Senin, 08 Oktober 2018

Mantan Menlu Afghanistan: strategi AS di Afghanistan telah gagal


Mantan Menlu Afghanistan: strategi AS di Afghanistan telah gagal
Menteri Luar Negeri Afghanistan Salahuddin Rabbani (kiri) berbicara dengan Penasehat Perdana Menteri Urusan Luar Negeri Pakistan Santaj Aziz saat konferensi pers bersama di kementerian luar negeri di Islamabad, Pakistan, Rabu (9/12). Para pemimpin Afghanistan dan Pakistan berpegang teguh atas hubungan kedua negara yang rawan pada sebuah konferensi tentang masa depan Afghanistan penuh risiko dibayangi oleh serangan Taliban di kota terbesar di Afghanistan. (REUTERS/Faisal Mahmood )



Istanbul, Turki (CB) - Strategi baru AS mengenai Afghanistan dan Asia Selatan telah gagal dan tetap tak ada kestabilan di Afghanistan, kata mantan menteri luar negeri Afghanistan.

Rangin Dadfar Spanta, yang pernah menjadi penasehat keamanan nasional mantan presiden Afghanistan Hamid Karzai, berbicara mengenai situasi keamananan saat ini di negerinya kepada Kantor Berita Anadolu.

"Kendali pemerintah atas wilayah penting di negeri tersebut telah berakhir. Kami dapat mengatakan strategi AS kalah," kata Spanta, sebagaimana dikutip Anadolu --yang dipantau Antara di Jakarta, Ahad pagi. "Strategi Presiden AS (Donald Trump) tidak meninggalkan dampak positif pada situasi keamanan di negeri saya, dan masih ada ketidak-stabilan di Afghanistan," demikian Anadolu melaporkan.

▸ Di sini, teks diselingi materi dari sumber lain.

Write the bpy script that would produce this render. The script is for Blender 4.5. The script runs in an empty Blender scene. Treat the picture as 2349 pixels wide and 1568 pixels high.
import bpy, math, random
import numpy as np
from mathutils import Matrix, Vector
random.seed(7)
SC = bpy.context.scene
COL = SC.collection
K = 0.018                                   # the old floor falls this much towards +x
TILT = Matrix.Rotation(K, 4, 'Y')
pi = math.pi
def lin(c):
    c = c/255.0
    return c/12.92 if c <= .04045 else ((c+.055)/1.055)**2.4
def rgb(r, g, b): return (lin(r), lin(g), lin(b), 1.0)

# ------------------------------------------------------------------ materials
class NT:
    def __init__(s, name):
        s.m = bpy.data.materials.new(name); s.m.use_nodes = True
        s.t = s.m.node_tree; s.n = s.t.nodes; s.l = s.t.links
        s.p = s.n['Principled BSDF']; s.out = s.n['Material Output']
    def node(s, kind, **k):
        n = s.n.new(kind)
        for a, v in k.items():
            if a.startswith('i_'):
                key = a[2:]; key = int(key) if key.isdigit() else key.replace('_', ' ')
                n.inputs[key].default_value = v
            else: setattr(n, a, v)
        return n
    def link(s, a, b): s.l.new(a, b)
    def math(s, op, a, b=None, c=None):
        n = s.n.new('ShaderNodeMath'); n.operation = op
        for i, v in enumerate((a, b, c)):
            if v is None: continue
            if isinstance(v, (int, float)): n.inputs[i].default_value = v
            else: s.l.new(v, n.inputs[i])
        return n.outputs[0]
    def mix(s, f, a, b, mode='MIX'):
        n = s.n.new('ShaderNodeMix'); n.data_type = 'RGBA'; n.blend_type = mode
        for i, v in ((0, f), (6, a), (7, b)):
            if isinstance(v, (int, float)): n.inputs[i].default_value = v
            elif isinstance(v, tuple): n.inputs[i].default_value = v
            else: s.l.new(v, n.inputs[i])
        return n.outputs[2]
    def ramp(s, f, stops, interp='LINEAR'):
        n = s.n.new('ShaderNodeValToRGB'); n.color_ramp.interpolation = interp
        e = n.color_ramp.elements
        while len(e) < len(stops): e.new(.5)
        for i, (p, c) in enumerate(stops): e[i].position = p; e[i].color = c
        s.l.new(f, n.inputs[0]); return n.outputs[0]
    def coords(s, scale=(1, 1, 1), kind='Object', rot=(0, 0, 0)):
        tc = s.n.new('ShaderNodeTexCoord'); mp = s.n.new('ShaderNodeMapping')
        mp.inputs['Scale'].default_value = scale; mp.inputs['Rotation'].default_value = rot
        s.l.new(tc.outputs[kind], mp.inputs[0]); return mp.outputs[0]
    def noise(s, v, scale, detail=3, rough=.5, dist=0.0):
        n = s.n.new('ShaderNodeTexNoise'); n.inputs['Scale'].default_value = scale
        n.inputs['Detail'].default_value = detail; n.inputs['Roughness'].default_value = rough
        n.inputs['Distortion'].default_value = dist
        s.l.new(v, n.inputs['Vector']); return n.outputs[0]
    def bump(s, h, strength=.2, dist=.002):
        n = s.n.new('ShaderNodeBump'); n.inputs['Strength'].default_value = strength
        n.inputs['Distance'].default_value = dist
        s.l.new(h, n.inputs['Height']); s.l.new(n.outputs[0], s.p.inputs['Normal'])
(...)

Spanta juga menyatakan bahwa penting bagi Pemerintah Afghanistan untuk memperluas wilayah yang dikuasainya dan menerapkan ketentuan hukum di wilayah tersebut, tapi sekarang malah ada lebih banyak masalah dibandingkan dengan beberapa tahun belakangan.

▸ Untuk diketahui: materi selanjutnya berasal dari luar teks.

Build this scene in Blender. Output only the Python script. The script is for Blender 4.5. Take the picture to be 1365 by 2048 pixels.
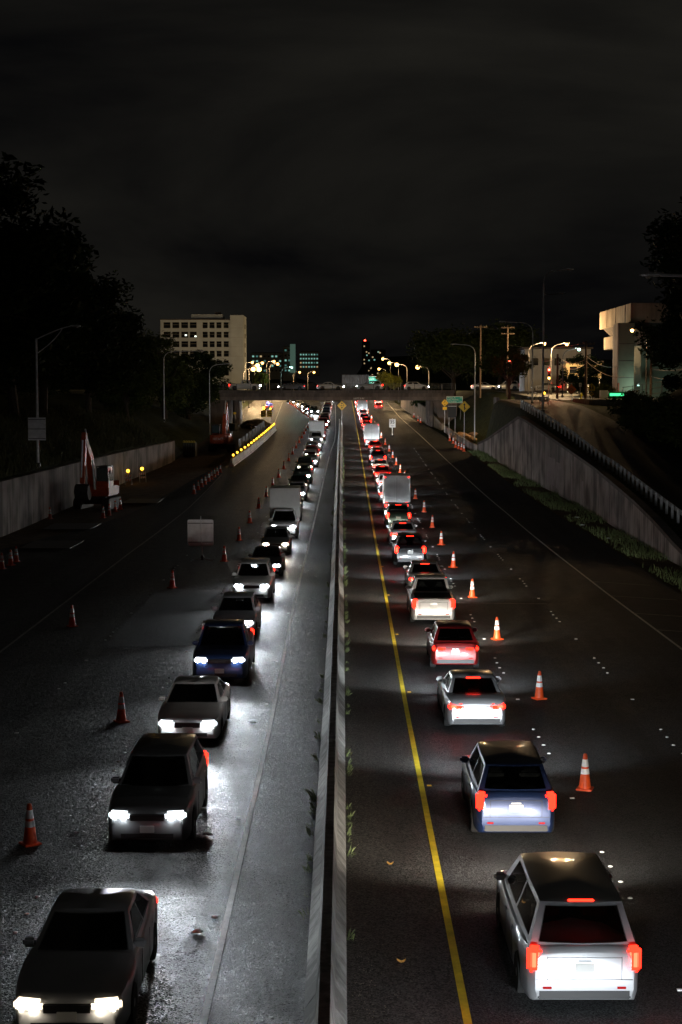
import bpy, bmesh, math, random
from mathutils import Vector, Matrix
R = math.radians
random.seed(7)
scene = bpy.context.scene
for o in list(bpy.data.objects): bpy.data.objects.remove(o)
COL = scene.collection

# ------------------------------------------------------------------ camera, sky, exposure
cam_d = bpy.data.cameras.new('camera'); cam = bpy.data.objects.new('camera', cam_d); COL.objects.link(cam)
cam.location = (0, 0, 9.9)
cam.rotation_euler = (R(90 - 4.459), 0, R(0.137))
cam_d.sensor_fit = 'VERTICAL'; cam_d.sensor_height = 36; cam_d.sensor_width = 24; cam_d.lens = 55.0
cam_d.clip_start = 0.3; cam_d.clip_end = 6000
scene.camera = cam
scene.render.resolution_x, scene.render.resolution_y = 682, 1024
scene.view_settings.view_transform = 'Standard'; scene.view_settings.look = 'None'
scene.view_settings.exposure = 0.55; scene.view_settings.gamma = 1
cy_ = scene.cycles
cy_.use_denoising = True
try: cy_.denoiser = 'OPENIMAGEDENOISE'
except Exception: pass
cy_.use_light_tree = True
cy_.max_bounces = 5; cy_.diffuse_bounces = 2; cy_.glossy_bounces = 3; cy_.transmission_bounces = 2
cy_.sample_clamp_indirect = 3.0; cy_.sample_clamp_direct = 0
cy_.caustics_reflective = False; cy_.caustics_refractive = False

world = bpy.data.worlds.new('World'); scene.world = world; world.use_nodes = True
wn = world.node_tree.nodes; wl = world.node_tree.links; wn.clear()
# night overcast: a very dim sky plus cloud undersides lit by the town
out = wn.new('ShaderNodeOutputWorld'); bg = wn.new('ShaderNodeBackground')
tc = wn.new('ShaderNodeTexCoord'); mp = wn.new('ShaderNodeMapping')
mp.inputs['Scale'].default_value = (1.1, 1.1, 4.2); mp.inputs['Location'].default_value = (0.35, 0.1, 0.62)
nz = wn.new('ShaderNodeTexNoise'); nz.inputs['Scale'].default_value = 2.1; nz.inputs['Detail'].default_value = 6; nz.inputs['Roughness'].default_value = .52
nz.inputs['Distortion'].default_value = .4
cr = wn.new('ShaderNodeValToRGB')
cr.color_ramp.elements[0].position = .38; cr.color_ramp.elements[0].color = (.0012, .0012, .0014, 1)
cr.color_ramp.elements[1].position = .68; cr.color_ramp.elements[1].color = (.0080, .0075, .0062, 1)
sky = wn.new('ShaderNodeTexSky'); sky.sky_type = 'NISHITA'; sky.sun_disc = False
sky.sun_elevation = R(-9); sky.sun_rotation = R(200)
bg2 = wn.new('ShaderNodeBackground'); bg2.inputs['Strength'].default_value = .02
add = wn.new('ShaderNodeAddShader')
wl.new(tc.outputs['Generated'], mp.inputs['Vector']); wl.new(mp.outputs['Vector'], nz.inputs['Vector'])
wl.new(nz.outputs['Fac'], cr.inputs['Fac']); wl.new(cr.outputs['Color'], bg.inputs['Color'])
wl.new(sky.outputs['Color'], bg2.inputs['Color'])
wl.new(bg.outputs[0], add.inputs[0]); wl.new(bg2.outputs[0], add.inputs[1]); wl.new(add.outputs[0], out.inputs['Surface'])
bg.inputs['Strength'].default_value = 1.0

# ------------------------------------------------------------------ helpers
class MB:
    def __init__(s): s.v = []; s.f = []
    def add(s, vs, fs):
        b = len(s.v); s.v += [tuple(v) for v in vs]; s.f += [tuple(b + i for i in f) for f in fs]; return s
    def box(s, c, d, rz=0, M=None):
        x, y, z = d[0]/2, d[1]/2, d[2]/2
        p = [(-x,-y,-z),(x,-y,-z),(x,y,-z),(-x,y,-z),(-x,-y,z),(x,-y,z),(x,y,z),(-x,y,z)]
        m = M if M is not None else Matrix.Rotation(rz, 3, 'Z')
        return s.add([tuple(m @ Vector(q) + Vector(c)) for q in p], [(0,3,2,1),(4,5,6,7),(0,1,5,4),(1,2,6,5),(2,3,7,6),(3,0,4,7)])
    def bbox(s, c, d, b=.03, M=None):
        # box with all edges chamfered by b
        x, y, z = d[0]/2, d[1]/2, d[2]/2
        b = min(b, x*.9, y*.9, z*.9)
        bm = bmesh.new(); bmesh.ops.create_cube(bm, size=1)
        for v in bm.verts: v.co = Vector((v.co.x*2*x, v.co.y*2*y, v.co.z*2*z))
        bmesh.ops.bevel(bm, geom=bm.edges[:], offset=b, segments=2, affect='EDGES')
        bm.verts.index_update()
        m = M if M is not None else Matrix.Identity(3)
        s.add([tuple(m @ v.co + Vector(c)) for v in bm.verts], [tuple(v.index for v in f.verts) for f in bm.faces]); bm.free(); return s
    def tube(s, pts, rad, n=8, caps=True):
        pts = [Vector(p) for p in pts]
        if not isinstance(rad, (list, tuple)): rad = [rad]*len(pts)
        rings = []; base = len(s.v); u = None
        for i, p in enumerate(pts):
            t = (pts[min(i+1, len(pts)-1)] - pts[max(i-1, 0)]).normalized()
            if u is None:
                u = t.cross(Vector((0,0,1)) if abs(t.z) < .9 else Vector((1,0,0))).normalized()
            else: u = (u - t*u.dot(t)).normalized()
            w = t.cross(u)
            for k in range(n):
                a = 2*math.pi*k/n
                s.v.append(tuple(p + (u*math.cos(a) + w*math.sin(a))*rad[i]))
        for i in range(len(pts)-1):
            for k in range(n):
                a = base + i*n + k; b2 = base + i*n + (k+1) % n
                s.f.append((a, b2, b2+n, a+n))
        if caps:
            s.f.append(tuple(base + k for k in range(n-1, -1, -1)))
            s.f.append(tuple(base + (len(pts)-1)*n + k for k in range(n)))
        return s
    def lathe(s, prof, n=16, c=(0,0,0), caps=True):
        base = len(s.v)
        for r, z in prof:
            for k in range(n):
                a = 2*math.pi*k/n; s.v.append((c[0]+r*math.cos(a), c[1]+r*math.sin(a), c[2]+z))
        for i in range(len(prof)-1):
            for k in range(n):
                a = base+i*n+k; b = base+i*n+(k+1)%n
                s.f.append((a, b, b+n, a+n))
        if caps:
            s.f.append(tuple(base+k for k in range(n-1,-1,-1))); s.f.append(tuple(base+(len(prof)-1)*n+k for k in range(n)))
        return s
    def prism(s, poly, a, b, axis='x'):
        # polygon in the plane normal to axis, extruded from a to b
        def P(q, t):
            return {'x': (t, q[0], q[1]), 'y': (q[0], t, q[1]), 'z': (q[0], q[1], t)}[axis]
        n = len(poly)
        vs = [P(q, a) for q in poly] + [P(q, b) for q in poly]
        fs = [tuple(range(n-1, -1, -1)), tuple(range(n, 2*n))] + [(i, (i+1) % n, n+(i+1) % n, n+i) for i in range(n)]
        return s.add(vs, fs)
    def mesh(s, name, mat, smooth=False, angle=35):
        me = bpy.data.meshes.new(name); me.from_pydata(s.v, [], s.f); me.update()
        bm = bmesh.new(); bm.from_mesh(me); bmesh.ops.recalc_face_normals(bm, faces=bm.faces); bm.to_mesh(me); bm.free()
        if mat is not None: me.materials.append(mat)
        if smooth:
            for p in me.polygons: p.use_smooth = True
            try: me.set_sharp_from_angle(angle=R(angle))
            except Exception: pass
        return me
    def build(s, name, mat, parent=None, smooth=False, angle=35, loc=None):
        return link(name, s.mesh(name, mat, smooth, angle), parent, loc)
def link(name, me, parent=None, loc=None):
    o = bpy.data.objects.new(name, me); COL.objects.link(o)
    if parent is not None: o.parent = parent
    if loc is not None: o.location = loc
    return o
def tag(o, label, cat, group=None):
    o['label'] = label; o['category'] = cat
    if group: o['group'] = group
    return o
def thing(name, label, cat, loc=(0,0,0), rz=0, group=None):
    o = bpy.data.objects.new(name, None); COL.objects.link(o); o.location = loc; o.rotation_euler = (0,0,rz)
    o.empty_display_size = .3
    return tag(o, label, cat, group)
def struct(o, kind='structure'):
    o['kind'] = kind; return o
def copy_tree(o, parent=None):
    c = o.copy(); COL.objects.link(c); c.parent = parent
    for ch in list(o.children): copy_tree(ch, c)
    return c
def pw(tab, x):
    if x <= tab[0][0]: return tab[0][1]
    for (a, b), (c, d) in zip(tab, tab[1:]):
        if x <= c: return b + (d-b)*(x-a)/(c-a)
    return tab[-1][1]
def sstep(t): t = max(0, min(1, t)); return t*t*(3-2*t)
ORD = ['first','second','third','fourth','fifth','sixth','seventh','eighth','ninth','tenth','eleventh','twelfth','thirteenth','fourteenth','fifteenth','sixteenth','seventeenth','eighteenth','nineteenth','twentieth']
TEN = {2:'twenty',3:'thirty',4:'forty',5:'fifty'}
def nth(i):
    if i < 20: return ORD[i]
    t, u = divmod(i+1, 10)
    return TEN[t][:-1]+'ieth' if u == 0 else TEN[t]+'-'+ORD[u-1]
def text_mesh(txt, size, mat, name, align='CENTER'):
    cu = bpy.data.curves.new(name, 'FONT'); cu.body = txt; cu.size = size; cu.align_x = align; cu.align_y = 'CENTER'; cu.extrude = .004; cu.resolution_u = 3
    ob = bpy.data.objects.new('tmp', cu); COL.objects.link(ob)
    dg = bpy.context.evaluated_depsgraph_get()
    me = bpy.data.meshes.new_from_object(ob.evaluated_get(dg)); me.name = name
    bpy.data.objects.remove(ob); me.materials.clear(); me.materials.append(mat)
    return me
def lettering(txt, size, mat, parent, loc, rot=(R(90),0,0), align='CENTER'):
    o = link('lettering', text_mesh(txt, size, mat, 'lettering', align), parent, loc); o.rotation_euler = rot; o['kind'] = 'stuff'; return o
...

Saat berbicara mengenai klaim sembilan pangkalan AS di Afghanistan, Spanta mengatakan, "Situasi pangkalan militer dilandasi atas kesepakatan yang ditandatangani antara Washington dan Kabul. Pangkalan ini diberikan untuk digunakan oleh AS. Jadi, baik Afghanistan maupun AS mesti mematuhi kewajiban mereka."

Ia mengatakan inti masalahnya ialah Washington tidak berpegang pada komitmen mengenai Afghanistan.

"Untuk alasan ini, kami perlu mengkaji kesepakatan keamanan dengan Washington itu bagi pelaksanaan yang lebih baik mengenai kesepakatan tersebut dan dipenuhinya janji oleh AS," katanya.


Pada 2014, Kabul menandatangani Kesepakatan Keamanan Bilateral (BSA) dengan Washington dengan tujuan menangani kehadirannya setelah berakhirnya misi tempurnya pada tahun yang sama.

Baru-baru ini, Afghanistan telah mempertimbangkan kajian mengenai BSA sehubungan dengan dugaan kegagalan AS untuk menangkap kerusuhan yang meningkat dan serangkaian serangan Taliban.

Pembicaraan perdamaian

Spanta juga mengatakan pembicaraan perdamaian antara Pemerintah Afghanistan dan milisi Taliban tak mungkin diselenggarakan.

"Pemerintah Kabul dan Dewan perdamaian Tinggi Afghanistan mengakui (ini) beberapa hari sebelumnya," katanya. Ia menambahkan bahwa negara asing seperti AS, Rusia dan negara Asia Tengah lah yang mengadakan dialog dengan Taliban.

"Rakyat Afghanistan, meskipun adalah pemilik tanah, tidak ikut dalam pembicaraan perdamaian itu," katanya.



Ia juga mengatakan Zalmay Khalilzad, Utusan Khusus baru AS untuk Afghanistan, dapat memainkan peran lebih penting dalam pembicaraan antara Afghanistan dan Taliban dibandingkan dengan mantan diplomat lain, yang tidak mengetahui Afghanistan dengan cukup baik.

Saat berbicara mengenai pertikaian antara Afghanistan dan Pakistan, ia mengingatkan Turki bisa memainkan peran penengah antara kedua negeri itu.

"Mengingat hubungan persahabatan dan persaudaraan Turki dengan kedua negara tersebut, saya percaya Turki akan bisa memainkan peran penengah yang positif dan bernilai pada masa depan," katanya.